For Bangladeshis, Indians, Malaysians, Pakistanis, and other peoples in that island's empire where the sun never went down, the future of England's English weakens, and becomes such a hybrid that even in England, die-hard citizens and even Internet browsers, might feel discomfited in accepting it as "native." Worse still, once the language has been given an ambiguous bent, hell lets loose: alliteration follows, quite likely by inflicting the greatest distortion, such that neither England's nor US English would want to take ownership. If this is across Bangladesh, where we see it blooming on almost every other street-side advertisement, even pure Bangla takes a beating: not just a colonising language, but a native one also gets so warped before our very eyes that we remain all too helpless to correct or preserve it.
In a nutshell, then, US English tips its British counterpart, with spelling differences paving the way for alliteration rather than any correct translation, and followed by the extension of spelling discrepancies into phrases, punctuations, and an anti-pedantic cycle.
On the one hand, mass usage of distorted terms confronts the declining numbers of linguists or scholars bent on preserving the "old-fashioned" correct forms. On the other, the catchy or "sexy" spin-offs of words and phrases eventually enter the dictionary or pedagogical treatises, giving them more future mileage than the traditional versions. We end up neither learning the language properly or accurately, nor avoiding the inevitable Gresham outcome (whereby the "bad" drives out the "good"): distortions displacing accurate English as spoken and used in England by simply the sheer weight of English speakers globally.
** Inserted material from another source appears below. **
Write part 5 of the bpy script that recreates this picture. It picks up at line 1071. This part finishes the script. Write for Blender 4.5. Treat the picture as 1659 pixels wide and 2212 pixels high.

On International Mother Language Day, therefore, the growing popularity of Internet English may be hastening the eclipse of the language's true mother: neither England nor any other country, but a hybrid technologically contrived and erroneously or ambiguously disseminated by communications media in courting the masses. Stoking the masses serves a marketing purpose, but cultivating languages is a far more eclectic task. For one of the most dominant languages in modern history, that represents a severe identity-crisis, the un-gentrification of a well-bred speech-medium.
We must not pin the entire fault upon the Internet. Hollywood English, even more so, Bollywood English, has been chipping away at the English language's armor (spelt in England's English: "armour"). A few generations down the road, were they alive, Chaucer, Shakespeare, Byron, and Blake might find themselves stupefied by the new words (although, given their catchy, or "sexy" prose presentations, those new terms might even slide comfortably into the phrases, parables, and poetry those authors might want to pen).
Dr. Imtiaz A. Hussain is Professor & Head of the newly-built Department of Global Studies & Governance at Independent University, Bangladesh.